After four years of global conflict what was accomplished? Millions died. Millions more were wounded physically and/or psychologically. National treasure spent, the war financed largely by bonds, most countries were deeply in debt. (What if you wanted a war and nobody would finance it? A topic for another time) The war gave a sad, mediocre artist the path to Fuhrer. In a desperate strategic gamble Germany unleashed a radical who went by the name of Lenin on Russia. The war changed a devout ranking socialist named Mussolini in Italy into a nationalist. Japan went from a debtor nation to creditor, supplying munitions to the allies and building up an industrial, manufacturing economy. Japan also gained a number of Russian and German territories and consolidated operations in Manchuria and elsewhere in China. The war resulted in the collapse of the Ottoman Empire. Great Britain ended hostilities in control of a large portion of the middle east. The results?

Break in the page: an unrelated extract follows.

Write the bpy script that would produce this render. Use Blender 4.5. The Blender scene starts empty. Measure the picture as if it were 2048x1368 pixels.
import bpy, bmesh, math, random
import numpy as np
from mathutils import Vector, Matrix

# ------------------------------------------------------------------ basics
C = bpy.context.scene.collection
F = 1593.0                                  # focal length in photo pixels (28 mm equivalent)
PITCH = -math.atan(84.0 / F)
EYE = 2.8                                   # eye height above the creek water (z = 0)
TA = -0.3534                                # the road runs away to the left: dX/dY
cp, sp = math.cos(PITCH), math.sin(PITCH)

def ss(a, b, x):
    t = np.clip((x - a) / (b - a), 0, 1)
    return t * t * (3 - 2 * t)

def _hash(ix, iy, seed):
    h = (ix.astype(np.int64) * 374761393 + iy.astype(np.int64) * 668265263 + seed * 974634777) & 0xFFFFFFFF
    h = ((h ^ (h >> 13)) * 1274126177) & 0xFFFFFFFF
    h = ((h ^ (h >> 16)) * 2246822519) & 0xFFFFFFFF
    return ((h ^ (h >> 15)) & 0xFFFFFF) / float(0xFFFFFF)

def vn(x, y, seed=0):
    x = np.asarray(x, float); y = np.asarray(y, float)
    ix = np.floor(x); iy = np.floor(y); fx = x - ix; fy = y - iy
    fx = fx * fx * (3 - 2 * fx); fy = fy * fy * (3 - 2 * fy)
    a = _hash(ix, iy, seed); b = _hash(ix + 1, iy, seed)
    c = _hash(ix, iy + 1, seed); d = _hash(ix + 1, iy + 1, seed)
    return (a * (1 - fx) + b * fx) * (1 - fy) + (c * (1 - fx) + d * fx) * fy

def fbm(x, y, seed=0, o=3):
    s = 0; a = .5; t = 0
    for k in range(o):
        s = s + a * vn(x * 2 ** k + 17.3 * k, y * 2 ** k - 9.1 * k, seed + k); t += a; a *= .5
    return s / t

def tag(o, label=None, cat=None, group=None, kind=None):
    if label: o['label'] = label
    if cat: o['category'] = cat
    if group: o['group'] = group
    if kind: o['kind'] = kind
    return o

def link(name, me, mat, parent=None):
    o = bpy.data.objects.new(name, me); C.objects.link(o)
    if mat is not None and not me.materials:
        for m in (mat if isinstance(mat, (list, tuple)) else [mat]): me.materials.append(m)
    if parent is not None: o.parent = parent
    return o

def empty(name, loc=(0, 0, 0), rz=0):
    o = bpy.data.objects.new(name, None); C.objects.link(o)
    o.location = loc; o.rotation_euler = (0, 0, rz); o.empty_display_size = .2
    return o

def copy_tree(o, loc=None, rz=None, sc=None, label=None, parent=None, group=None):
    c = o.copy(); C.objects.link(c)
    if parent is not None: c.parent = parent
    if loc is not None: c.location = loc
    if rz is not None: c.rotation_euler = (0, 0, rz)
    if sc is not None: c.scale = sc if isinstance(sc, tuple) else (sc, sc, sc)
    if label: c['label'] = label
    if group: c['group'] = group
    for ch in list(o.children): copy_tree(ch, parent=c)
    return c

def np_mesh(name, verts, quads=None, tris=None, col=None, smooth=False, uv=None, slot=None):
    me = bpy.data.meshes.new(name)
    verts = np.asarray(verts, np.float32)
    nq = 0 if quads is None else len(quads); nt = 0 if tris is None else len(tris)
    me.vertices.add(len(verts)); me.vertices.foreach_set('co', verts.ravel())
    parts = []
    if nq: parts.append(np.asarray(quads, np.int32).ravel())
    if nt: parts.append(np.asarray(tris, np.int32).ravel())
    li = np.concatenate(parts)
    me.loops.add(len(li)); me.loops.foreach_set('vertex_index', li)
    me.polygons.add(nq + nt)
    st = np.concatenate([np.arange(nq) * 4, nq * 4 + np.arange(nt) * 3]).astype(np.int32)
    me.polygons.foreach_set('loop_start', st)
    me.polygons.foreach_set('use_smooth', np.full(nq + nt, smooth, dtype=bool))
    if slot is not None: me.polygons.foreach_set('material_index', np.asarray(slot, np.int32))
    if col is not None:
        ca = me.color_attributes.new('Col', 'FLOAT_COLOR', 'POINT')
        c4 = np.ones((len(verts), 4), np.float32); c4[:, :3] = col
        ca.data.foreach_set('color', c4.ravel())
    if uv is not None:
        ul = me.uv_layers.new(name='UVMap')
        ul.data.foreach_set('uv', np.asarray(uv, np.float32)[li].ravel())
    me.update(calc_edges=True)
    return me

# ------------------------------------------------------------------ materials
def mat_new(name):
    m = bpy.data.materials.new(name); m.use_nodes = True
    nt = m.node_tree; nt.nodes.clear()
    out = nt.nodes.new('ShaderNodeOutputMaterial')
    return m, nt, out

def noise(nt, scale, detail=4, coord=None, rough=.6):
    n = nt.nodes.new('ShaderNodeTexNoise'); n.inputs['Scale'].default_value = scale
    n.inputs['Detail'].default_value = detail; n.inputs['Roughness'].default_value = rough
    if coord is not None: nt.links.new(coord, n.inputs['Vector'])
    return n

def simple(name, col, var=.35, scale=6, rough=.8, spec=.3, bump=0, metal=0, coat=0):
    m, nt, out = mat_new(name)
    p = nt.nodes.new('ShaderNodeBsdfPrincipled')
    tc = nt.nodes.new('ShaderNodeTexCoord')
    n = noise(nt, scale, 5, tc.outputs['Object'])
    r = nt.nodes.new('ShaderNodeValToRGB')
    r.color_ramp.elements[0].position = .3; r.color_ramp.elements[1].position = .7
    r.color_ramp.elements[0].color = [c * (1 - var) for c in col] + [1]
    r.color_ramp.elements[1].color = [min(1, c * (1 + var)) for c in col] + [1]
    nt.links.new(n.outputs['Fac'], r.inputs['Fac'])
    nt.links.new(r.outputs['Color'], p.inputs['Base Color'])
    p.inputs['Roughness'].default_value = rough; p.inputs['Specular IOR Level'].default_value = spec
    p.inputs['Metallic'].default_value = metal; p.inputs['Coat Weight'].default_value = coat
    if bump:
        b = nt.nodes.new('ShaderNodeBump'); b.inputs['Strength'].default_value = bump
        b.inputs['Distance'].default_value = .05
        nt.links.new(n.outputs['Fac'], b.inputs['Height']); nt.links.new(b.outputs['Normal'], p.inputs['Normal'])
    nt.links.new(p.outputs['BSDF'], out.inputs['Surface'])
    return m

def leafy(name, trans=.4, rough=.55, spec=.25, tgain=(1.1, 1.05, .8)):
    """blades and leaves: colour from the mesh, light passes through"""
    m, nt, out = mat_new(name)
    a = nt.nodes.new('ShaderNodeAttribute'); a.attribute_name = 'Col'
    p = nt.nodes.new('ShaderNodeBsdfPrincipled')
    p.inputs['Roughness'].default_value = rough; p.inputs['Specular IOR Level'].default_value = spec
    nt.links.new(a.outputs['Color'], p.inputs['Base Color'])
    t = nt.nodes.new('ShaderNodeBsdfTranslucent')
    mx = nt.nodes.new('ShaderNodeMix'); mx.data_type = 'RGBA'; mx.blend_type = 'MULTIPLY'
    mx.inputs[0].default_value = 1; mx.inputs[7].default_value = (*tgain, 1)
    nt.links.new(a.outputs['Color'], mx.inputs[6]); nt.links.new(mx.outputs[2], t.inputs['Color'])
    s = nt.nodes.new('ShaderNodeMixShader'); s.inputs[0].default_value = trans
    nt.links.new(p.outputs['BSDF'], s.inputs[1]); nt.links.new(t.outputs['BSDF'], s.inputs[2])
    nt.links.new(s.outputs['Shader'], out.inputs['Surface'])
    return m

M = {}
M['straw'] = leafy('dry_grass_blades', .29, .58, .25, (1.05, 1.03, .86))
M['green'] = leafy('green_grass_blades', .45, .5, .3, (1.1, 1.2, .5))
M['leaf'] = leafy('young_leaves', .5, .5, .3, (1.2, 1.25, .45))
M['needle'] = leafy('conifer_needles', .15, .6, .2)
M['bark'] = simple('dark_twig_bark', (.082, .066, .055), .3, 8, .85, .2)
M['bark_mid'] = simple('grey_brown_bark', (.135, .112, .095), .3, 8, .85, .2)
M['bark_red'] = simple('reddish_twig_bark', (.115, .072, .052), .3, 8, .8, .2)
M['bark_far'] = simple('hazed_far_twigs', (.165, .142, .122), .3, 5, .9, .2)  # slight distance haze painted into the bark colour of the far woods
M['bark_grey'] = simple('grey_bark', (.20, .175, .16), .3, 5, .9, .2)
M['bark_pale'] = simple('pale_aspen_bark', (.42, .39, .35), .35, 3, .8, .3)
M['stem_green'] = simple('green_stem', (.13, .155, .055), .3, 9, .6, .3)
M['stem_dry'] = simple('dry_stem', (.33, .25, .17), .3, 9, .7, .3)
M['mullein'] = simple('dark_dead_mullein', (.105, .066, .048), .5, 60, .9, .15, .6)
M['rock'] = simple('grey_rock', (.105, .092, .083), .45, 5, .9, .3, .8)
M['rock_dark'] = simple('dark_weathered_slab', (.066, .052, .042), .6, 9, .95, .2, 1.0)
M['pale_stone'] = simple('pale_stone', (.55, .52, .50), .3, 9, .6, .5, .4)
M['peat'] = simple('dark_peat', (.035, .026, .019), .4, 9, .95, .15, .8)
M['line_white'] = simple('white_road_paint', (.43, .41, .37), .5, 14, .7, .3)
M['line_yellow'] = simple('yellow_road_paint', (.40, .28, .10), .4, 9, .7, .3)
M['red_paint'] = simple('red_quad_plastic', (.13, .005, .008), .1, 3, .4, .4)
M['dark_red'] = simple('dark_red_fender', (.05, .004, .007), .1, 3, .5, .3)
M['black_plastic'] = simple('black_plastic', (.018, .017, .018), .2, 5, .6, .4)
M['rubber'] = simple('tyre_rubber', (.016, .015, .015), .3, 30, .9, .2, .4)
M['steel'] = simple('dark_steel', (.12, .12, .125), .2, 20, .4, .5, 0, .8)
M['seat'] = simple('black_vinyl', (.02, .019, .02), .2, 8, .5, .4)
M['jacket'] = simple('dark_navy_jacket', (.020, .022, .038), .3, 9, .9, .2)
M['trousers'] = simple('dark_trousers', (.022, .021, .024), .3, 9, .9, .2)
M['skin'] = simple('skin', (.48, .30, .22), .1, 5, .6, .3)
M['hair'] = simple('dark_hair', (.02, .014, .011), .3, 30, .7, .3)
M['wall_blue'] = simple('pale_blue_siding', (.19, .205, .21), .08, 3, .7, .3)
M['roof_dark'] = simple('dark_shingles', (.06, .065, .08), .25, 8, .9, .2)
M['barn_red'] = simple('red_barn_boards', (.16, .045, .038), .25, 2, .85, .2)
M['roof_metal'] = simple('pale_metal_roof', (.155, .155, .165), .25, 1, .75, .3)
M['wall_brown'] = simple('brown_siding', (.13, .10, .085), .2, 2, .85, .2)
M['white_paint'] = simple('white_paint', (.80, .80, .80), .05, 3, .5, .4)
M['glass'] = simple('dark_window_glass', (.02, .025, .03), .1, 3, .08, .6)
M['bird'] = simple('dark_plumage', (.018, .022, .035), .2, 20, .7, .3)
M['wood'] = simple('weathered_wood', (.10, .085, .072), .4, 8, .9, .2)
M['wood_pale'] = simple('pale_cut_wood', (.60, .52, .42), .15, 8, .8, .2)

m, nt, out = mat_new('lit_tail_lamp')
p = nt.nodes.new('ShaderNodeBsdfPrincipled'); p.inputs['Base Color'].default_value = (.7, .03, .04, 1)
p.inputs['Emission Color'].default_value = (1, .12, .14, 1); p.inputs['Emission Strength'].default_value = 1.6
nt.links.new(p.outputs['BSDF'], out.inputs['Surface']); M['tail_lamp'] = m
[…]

The seeds for another conflict are already in place at the armistice. Were the terms of the Versailles Treaty unfair? A whole lot of PhD.’s have been earned making the case. Saddling Germany with reparations it has little hope to repay is not the best way to lasting peace. Add a world wide depression and things only get worse. My view is the world map and economic conditions at the end of 1918 were a cauldron of instability with an ill fitting lid. It was going to boil over at some point. Hindsight makes it obvious. Virtually every conflict since 1918 we can trace roots to the Great War. What trouble spots have we seen in recent history or the present day? Bosnia, Libya, Egypt, Syria, Lebanon Iran, Iraq, Palestine, Russia all have have roots of conflict back to 1918.
How can we stop these conflicts? It may not be possible, depending on your views of human nature. I think the first step in dealing with the present crises is to study the history. Understanding the precursor events, the historical context, is the best chance we have of developing workable solutions to world conflicts.